## [Exercise]
Go through the listing beneath this task and return every line that carries the string "Treat".

## [Material shown]
════════════════════

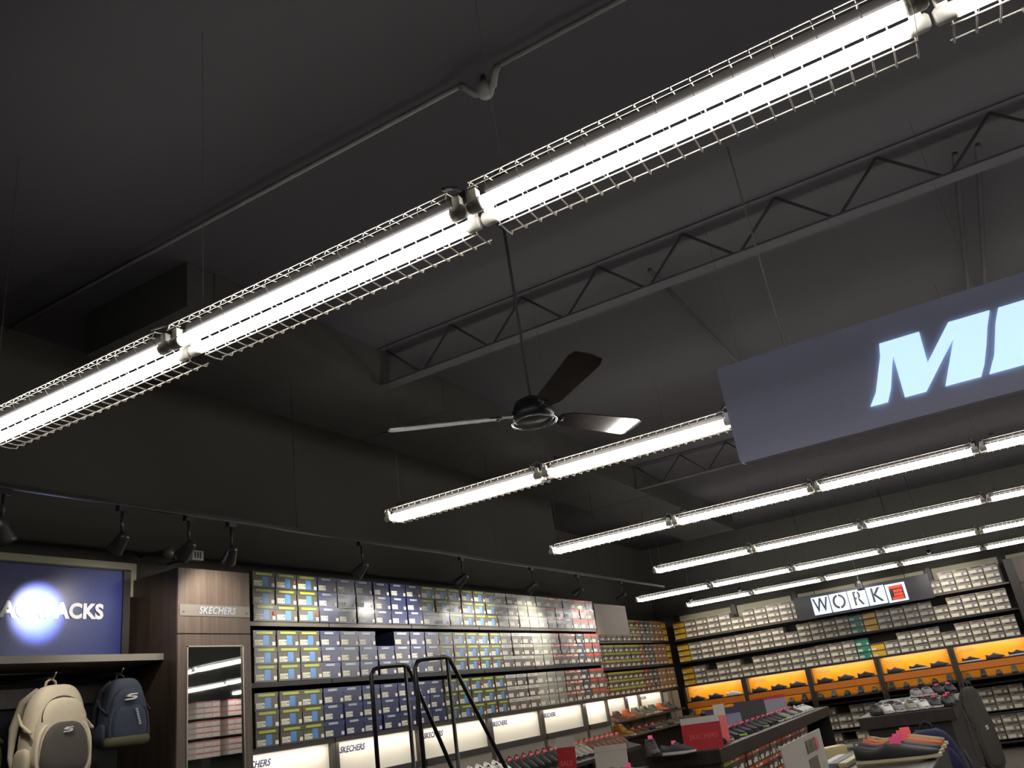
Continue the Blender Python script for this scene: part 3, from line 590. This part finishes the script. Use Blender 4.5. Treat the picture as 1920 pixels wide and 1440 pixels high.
# work sign
ws = thing('lit_sign', 'black hanging sign with backlit white WORK letter tiles and a red tile', 'sign', (0, 0, 0))
MB().box(-2.98, -.75, 15.55, 15.68, 2.375, 2.765, 'work_black').build('sign_panel', ws)
tw = .292
for k, ch in enumerate('WORK'):
    x0 = -2.672+k*.307
    tt = MB().bevbox(x0, x0+tw, 15.53, 15.55, 2.415, 2.715, 'work_tile', .008).build('letter_tile', ws)
    me = text_mesh(ch, .33, 'work_ink', .003, .003, 0, .72 if ch == 'W' else .86); link('lettering', me, tt, (x0+tw/2, 15.527, 2.562))
    if ch in 'OR': MB().box(x0+tw/2-.012, x0+tw/2+.006, 15.522, 15.528, 2.44, 2.69, 'work_tile').build('stencil_bridge', tt)
x0 = -2.672+4*.307
tt = MB().bevbox(x0, x0+tw+.02, 15.53, 15.55, 2.405, 2.705, 'work_tile', .008).build('letter_tile', ws)
m = MB().box(x0+.05, x0+.27, 15.524, 15.53, 2.44, 2.67, 'work_black').build('dark_square', tt)
m = MB()
for z, a, b_ in ((2.625, .055, .265), (2.56, .11, .265), (2.50, .11, .265), (2.445, .075, .265)):
    q = a
    while q < b_-.02: m.box(x0+q, x0+min(q+.032, b_), 15.519, 15.525, z, z+.048+random.uniform(-.008, 0), 'work_red'); q += .036
m.build('red_glyphs', tt)
for x in (-2.6, -1.1): MB().tube([(x, 15.6, 2.765), (x, 15.6, CEIL)], .006, 'track_black', 6).build('suspension_rod', ws)

# ------------------------------------------------------------------ shoes
def shoe_meshes(style, up, sole):
    # toe towards +x, heel at x=0, length .29
    Ln = .29; n = 15; U = MB(); vs = []; fs = []
    def hw(t): return (.036+.012*math.sin(PI*min(1, t*1.15)*.9))*(1 if t < .86 else math.sqrt(max(.02, 1-((t-.86)/.145)**2)))*(1 if t > .08 else .72+.28*math.sqrt(t/.08))
    def top(t):
        if style == 'boot': return .135-.01*abs(t-.15)*3 if t < .34 else (.135-.07*min(1, (t-.34)/.22) if t < .56 else .066-.03*(t-.56)/.44)
        if style == 'loafer': return .070-.02*math.sin(PI*t/.45) if t < .45 else .066-.034*(t-.45)/.55
        return .082-.026*math.sin(PI*min(1, t/.42))**1 if t < .34 else (.066+.022*math.sin(PI*(t-.34)/.3) if t < .52 else .080-.045*(t-.52)/.48)
    oc = .34 if style == 'boot' else (.46 if style == 'loafer' else .36)
    for i in range(n):
        t = i/(n-1); x = .004+t*(Ln-.010); w_ = hw(t); h = max(.022, top(t)); b0 = .020
        open_ = .06 < t < oc
        s_ = .90 if style != 'boot' else (.80 if t < .4 else .9)
        if open_: pr_ = [(-w_, b0), (-w_*1.02, b0+(h-b0)*.5), (-w_*s_*.92, h), (-w_*.55, h-.006), (-w_*.25, h-.035), (w_*.25, h-.035), (w_*.55, h-.006), (w_*s_*.92, h), (w_*1.02, b0+(h-b0)*.5), (w_, b0)]
        else: pr_ = [(-w_, b0), (-w_*1.0, b0+(h-b0)*.5), (-w_*.80, b0+(h-b0)*.82), (-w_*.5, h-.003), (-w_*.2, h), (w_*.2, h), (w_*.5, h-.003), (w_*.80, b0+(h-b0)*.82), (w_*1.0, b0+(h-b0)*.5), (w_, b0)]
        vs += [(x, a, c_) for a, c_ in pr_]
    U.add(vs, [], up)
    k = 10
    for i in range(n-1):
        t = (i+.5)/(n-1)
        for j in range(k-1):
            inner = j in (3, 4, 5) and .06 < t < oc
            U.f.append((i*k+j, (i+1)*k+j, (i+1)*k+j+1, i*k+j+1)); U.m.append(U.mi('shoe_lining') if inner else U.mi(up)); U.sm.append(True)
    U.f.append(tuple(range(k))[::-1]); U.m.append(0); U.sm.append(True); U.f.append(tuple((n-1)*k+j for j in range(k))); U.m.append(0); U.sm.append(True)
    S = MB(); sv = []; N = 28; th = .024 if style != 'loafer' else .018
    for z, g_ in ((0, .92), (.008, 1.04), (th, 1.0)):
        for side in (1, -1):
            rng = range(N//2) if side == 1 else range(N//2-1, -1, -1)
            for i in rng:
                t = i/(N//2-1); sv.append((t*Ln*(1 if z else .985)+.002*(z > 0), side*(hw(t)+.004)*g_, z+(.012*max(0, t-.8)/.2 if z == 0 else 0)))
    S.add(sv, [tuple(range(N))[::-1], tuple(range(2*N, 3*N))]+[(r_*N+i, r_*N+(i+1) % N, (r_+1)*N+(i+1) % N, (r_+1)*N+i) for r_ in range(2) for i in range(N)], sole, False)
    Lc = None
    if style in ('sneaker', 'boot'):
        Lc = MB()
        for q in range(5):
            t = .40+.055*q; x = .004+t*(Ln-.01); h = top(t)+.002; w_ = hw(t); Lc.tube([(x, -w_*.55, h-.006), (x+.004, 0, h+.001), (x, w_*.55, h-.006)], .0028, 'lace', 5)
    return U.mesh('upper'), S.mesh('sole'), (Lc.mesh('laces') if Lc else None)
SM = {}
tagm = {c_: MB().box(-.020, .020, -.022, .022, 0, .0015, c_).mesh('price_tag') for c_ in ('tag_pink', 'tag_magenta', 'sticker_pink', 'sticker_white')}
def shoe(name, style, up, sole, label, loc, rz, group, tagc=None, tilt=0., s=1., cat='shoe'):
    k = (style, up, sole)
    if k not in SM: SM[k] = shoe_meshes(*k)
    r = thing(name, label, cat, loc, rz, group); r.scale = (s, s, s); r.rotation_euler = (0, tilt, rz)
    link('upper', SM[k][0], r); link('sole', SM[k][1], r)
    if SM[k][2]: link('laces', SM[k][2], r)
    if tagc:
        a_ = math.atan2(-loc[1], -loc[0])-rz
        o = link('price_tag', tagm[tagc], r, (.115, 0, .088 if style != 'boot' else .145)); o.rotation_euler = (0, math.radians(50), a_); o.scale = (.85, .85, 1)
        if style == 'loafer': o.location = (.15, 0, .070)
    return r
# upper orange shelf, shoes side on, toes to the right
i = 0
for md in range(5):
    for q, xo in enumerate((.12, .47, .80)):
        i += 1; x = -5.43+1.16*md+xo
        white = (md == 0 and q == 2); wsole = (md, q) in ((3, 1), (4, 0), (4, 2))
        shoe('work_shoe', 'sneaker', 'shoe_white' if white else ('shoe_black' if i % 2 else 'shoe_char'), 'sole_white' if (white or wsole) else 'sole_black',
             '%s work shoe on the upper orange shelf, %s from left' % ('white' if white else ('dark red-tagged' if not wsole else 'dark white-soled'), ORD[i]), (x, 15.93, 1.325), 0, 'work shoes on the upper orange shelf', None if white else 'sticker_pink', 0, .95)
i = 0
for md in range(5):
    for q in range(5 if md else 4):
        i += 1; x = -5.43+1.16*md+.15+.22*q
        if (md == 0 and q in (2, 3)): up, sl, wd = 'shoe_white', 'sole_white', 'white'
        else: up, sl, wd = (('shoe_black', 'sole_black', 'black'), ('shoe_char', 'sole_black', 'charcoal'), ('shoe_olive', 'sole_black', 'olive'))[(i*7) % 3]
        shoe('work_shoe', 'boot' if (i % 2) else 'sneaker', up, sl, '%s work shoe on the lower orange shelf, %s from left' % (wd, ORD[i]), (x, 15.85, 1.08), -PI/2, 'work shoes on the lower orange shelf', None, 0, .9)
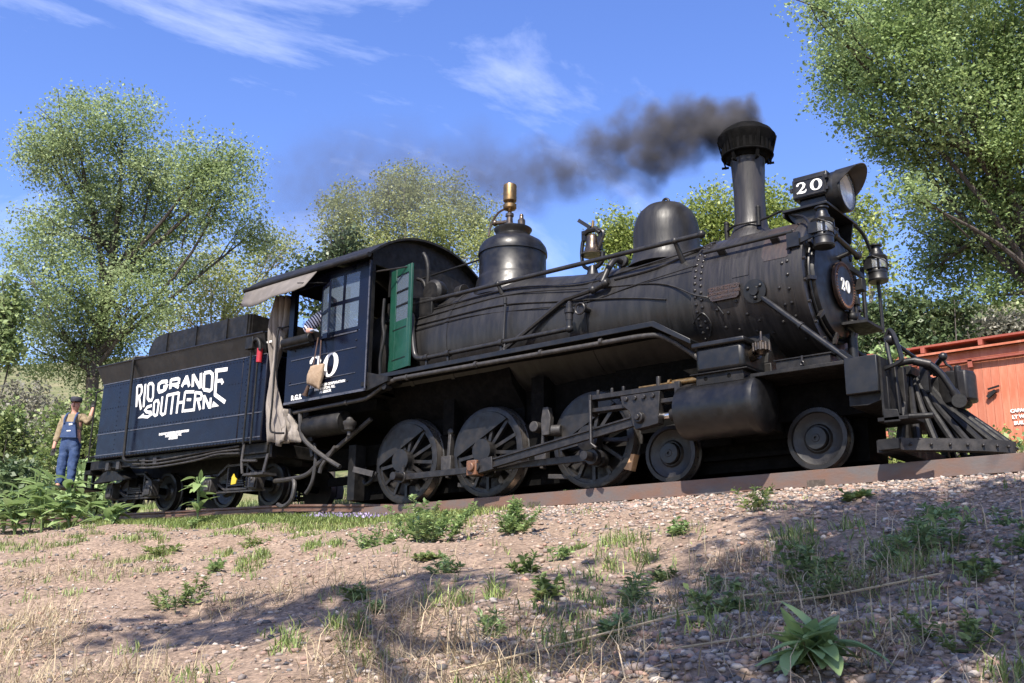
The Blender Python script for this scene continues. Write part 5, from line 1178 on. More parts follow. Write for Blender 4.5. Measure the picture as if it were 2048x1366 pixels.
# ================================================================== people
def skin_obj(name, V_, E_, m, parent, sub=3, root=0):
    off = world_loc(parent)
    me = bpy.data.meshes.new(name); me.from_pydata([tuple(Vector(v[0]) - off) for v in V_], E_, [])
    o = link(name, me, parent); 
    o.modifiers.new('skin', 'SKIN'); 
    if not me.skin_vertices:
        bm = bmesh.new(); bm.from_mesh(me); bm.verts.layers.skin.verify(); bm.to_mesh(me); bm.free()
    for i, v in enumerate(V_):
        r_ = v[1] if isinstance(v[1], tuple) else (v[1], v[1])
        me.skin_vertices[0].data[i].radius = r_; me.skin_vertices[0].data[i].use_root = (i == root)
    o.modifiers['skin'].use_smooth_shade = True
    s_ = o.modifiers.new('sub', 'SUBSURF'); s_.levels = sub; s_.render_levels = sub
    me.materials.append(MAT[m])
    if name in ('shirt', 'overalls'):
        dp = o.modifiers.new('folds', 'DISPLACE'); tx = bpy.data.textures.get('folds') or bpy.data.textures.new('folds', 'CLOUDS'); tx.noise_scale = .085; dp.texture = tx; dp.strength = .035; dp.mid_level = .5
    return o
# brakeman at the back of the tender
C = Vector((-9.61, -1.22, -.12)); LV = Vector((.774, .633, 0)); FV = Vector((.633, -.774, 0))
def pp(l, z, f_=0.0): return C + LV * l + FV * f_ + Vector((0, 0, z))
MAN = thing('person', pp(0, .80), 'person in cap, tan shirt and blue denim overalls riding the rear step of the tender', 'person')
B = [(pp(0, 1.66), .12), (pp(0, 1.85), .125), (pp(0, 2.08), .14), (pp(0, 2.18), .085), (pp(.01, 2.26, .01), .052), (pp(.015, 2.32, .03), .075), (pp(.015, 2.40, .02), .088), (pp(.015, 2.47, .0), .07),
     (pp(-.18, 2.13), .062), (pp(-.25, 1.86), .05), (pp(-.28, 1.62, .05), .035), (pp(-.285, 1.53, .07), .032),
     (pp(.17, 2.14), .062), (pp(.30, 2.02, .06), .05), (pp(.345, 2.26, .04), .036), (pp(.35, 2.35, .02), .034),
     (pp(-.10, 1.58), .095), (pp(-.12, 1.24, .02), .068), (pp(-.13, .90), .046), (pp(-.14, .85, .10), .04),
     (pp(.09, 1.58), .095), (pp(.08, 1.24, .02), .068), (pp(.07, .90), .046), (pp(.075, .85, .10), .04)]
E_ = [(0, 1), (1, 2), (2, 3), (3, 4), (4, 5), (5, 6), (6, 7), (2, 8), (8, 9), (9, 10), (10, 11), (2, 12), (12, 13), (13, 14), (14, 15), (0, 16), (16, 17), (17, 18), (18, 19), (0, 20), (20, 21), (21, 22), (22, 23)]
skin_obj('body', B, E_, 'skin', MAN)
g = 1.16
skin_obj('shirt', [(pp(0, 1.68), .165), (pp(0, 1.85), .170), (pp(0, 2.06), .178), (pp(0, 2.19), .092), (pp(-.18, 2.13), .08), (pp(-.25, 1.86), .066), (pp(-.278, 1.66, .045), .05), (pp(.17, 2.14), .08), (pp(.30, 2.02, .06), .066), (pp(.335, 2.20, .045), .05)],
         [(0, 1), (1, 2), (2, 3), (2, 4), (4, 5), (5, 6), (2, 7), (7, 8), (8, 9)], 'khaki', MAN)
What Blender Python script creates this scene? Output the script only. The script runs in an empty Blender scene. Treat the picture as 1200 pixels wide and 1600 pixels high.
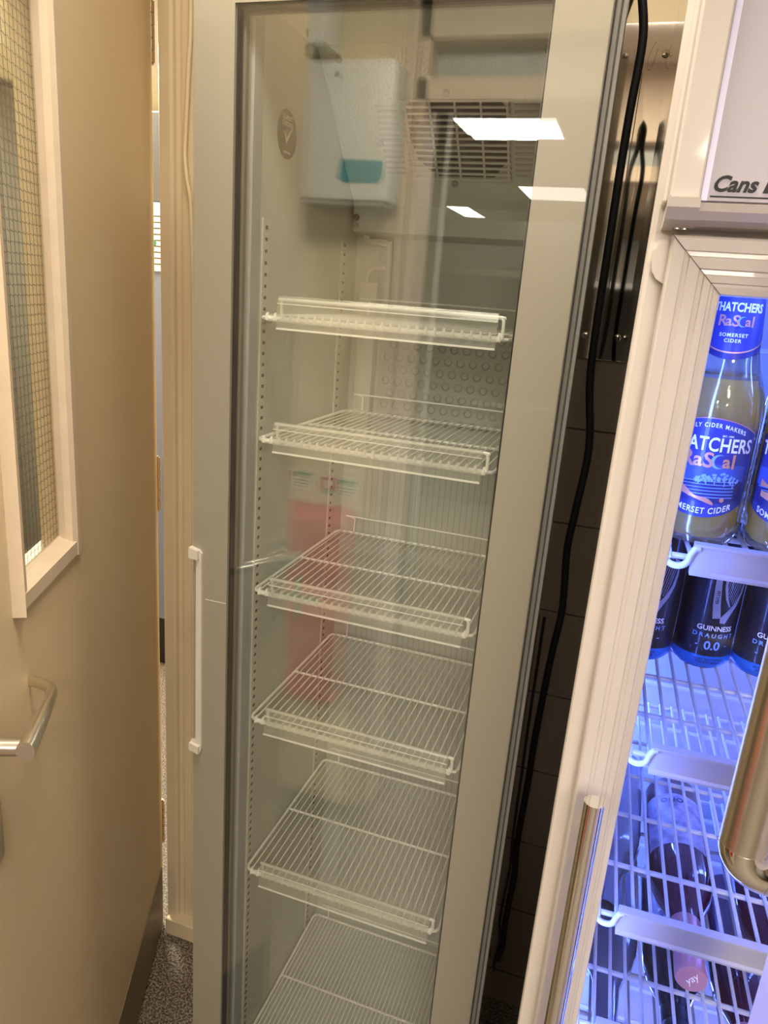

════════════════════

## [Solution to the exercise]
Continue the Blender Python script for this scene: part 3, from line 590. This part finishes the script. Use Blender 4.5. Treat the picture as 1920 pixels wide and 1440 pixels high.
What Blender Python script creates this scene? Output the script only. The script runs in an empty Blender scene. Treat the picture as 1200 pixels wide and 1600 pixels high.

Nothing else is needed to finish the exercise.